On the financing side, I doubt if the Governments of Samoa and Vanuatu have ever thought of the extra that they pay USP because of USP’s funding formula, by which a “Campus Grant” component (a half of their total bill) charges them more, is shared among the countries, according to how much USP pays in salaries in their country.

Ultimately, if the objective of USP is to produce the best quality graduates at least cost, it is not to the benefit of either the students or the sending countries to have USP facilities decentralized just for the empty objective of being “fairly shared” between all the USP Member countries.

It was therefore quite surprising to read (Fiji Times 23 June 2020) former USP academic Professor Vijay Naidu stating that “There is also a need for more equitable distribution of resources, facilities, equipment and staff across the region to the other 11 member countries”.

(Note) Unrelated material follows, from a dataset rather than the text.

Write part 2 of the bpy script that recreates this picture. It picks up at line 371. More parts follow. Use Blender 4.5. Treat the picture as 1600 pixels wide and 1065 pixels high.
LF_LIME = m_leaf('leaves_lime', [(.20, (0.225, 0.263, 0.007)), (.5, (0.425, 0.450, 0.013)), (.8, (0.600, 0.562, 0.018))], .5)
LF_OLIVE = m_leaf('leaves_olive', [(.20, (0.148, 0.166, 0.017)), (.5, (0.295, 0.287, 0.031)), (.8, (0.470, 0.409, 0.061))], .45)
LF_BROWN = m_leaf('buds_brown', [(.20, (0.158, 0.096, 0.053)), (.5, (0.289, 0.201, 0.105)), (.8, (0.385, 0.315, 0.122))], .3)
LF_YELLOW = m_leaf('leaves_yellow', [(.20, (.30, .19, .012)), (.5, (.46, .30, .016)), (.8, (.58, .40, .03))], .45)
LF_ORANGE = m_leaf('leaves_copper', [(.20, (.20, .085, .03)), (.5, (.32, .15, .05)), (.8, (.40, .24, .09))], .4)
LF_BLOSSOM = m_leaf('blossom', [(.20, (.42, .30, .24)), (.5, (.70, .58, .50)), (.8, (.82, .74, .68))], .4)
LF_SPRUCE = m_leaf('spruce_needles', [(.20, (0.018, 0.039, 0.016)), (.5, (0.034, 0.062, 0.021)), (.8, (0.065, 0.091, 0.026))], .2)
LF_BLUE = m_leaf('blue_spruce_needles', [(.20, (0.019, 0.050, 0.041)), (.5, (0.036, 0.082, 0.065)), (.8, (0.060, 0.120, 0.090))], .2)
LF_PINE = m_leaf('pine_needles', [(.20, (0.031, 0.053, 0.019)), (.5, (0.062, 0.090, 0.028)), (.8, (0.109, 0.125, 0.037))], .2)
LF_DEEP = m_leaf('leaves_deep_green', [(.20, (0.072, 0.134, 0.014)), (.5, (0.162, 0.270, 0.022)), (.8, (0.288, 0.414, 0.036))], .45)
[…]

USP graduate Sadhana Sen also made the astonishing claim (Fiji Times 24/10/2020 and ANU Development Policy blog) “a recent survey showed that for every dollar spent by the Fiji Government on USP, the country receives eight dollars in return”.  Perhaps the Fiji Minister for Economy, instead of withholding $30 million from USP, could “disappear Fiji’s Public Debt” by giving a mere $1 billion to USP which would magically return $8 billion.

USP Council Governance

It is a pity that the region has rarely acknowledged the generosity of successive Fiji Governments which have accepted that small Pacific countries have a large say in USP Council and being appointed to senior management positions, despite contributing little financially.  Such influence by a minority shareholder influence would not be allowed in a private company.

The Pacific often forgets that Fiji has always been generous to the smaller PICs.

Rabi Islanders were able to buy an entire island to resettle them when their Banaba Island was virtually destroyed by phosphate mining.

Citizens of Tuvalu have for decades been allowed to freely settle in Fiji and make use of Fiji’s better education and health services.

Kiribati has been allowed to purchase a large block of land (in Vanua Levu) which is a fantastic backup for an alternative settlement if the ocean levels rise enough to make Kiribati uninhabitable.

Fiji has even allowed the smaller Pacific Islands to dominate the top management of most of the CROP organizations, even allowing USP to have the first regional VC (Samoan Esekia Solofa, who I worked under as his DPD).

So it is a tragedy that just a few mediocre representatives of the current Bainimarama Government are dissipating the goodwill that Fiji has built up over decades, or for that matter, by attempting to set up a poor vacuous alternative to Forum Secretariat.

Having worked at USP for decades, I would urge all the shareholders in USP, to remember  my favorite line from a Joni Mitchell song which was voiced long before Steve Job’s last bit of advice to the world “you don’t know what you have got till it is gone”.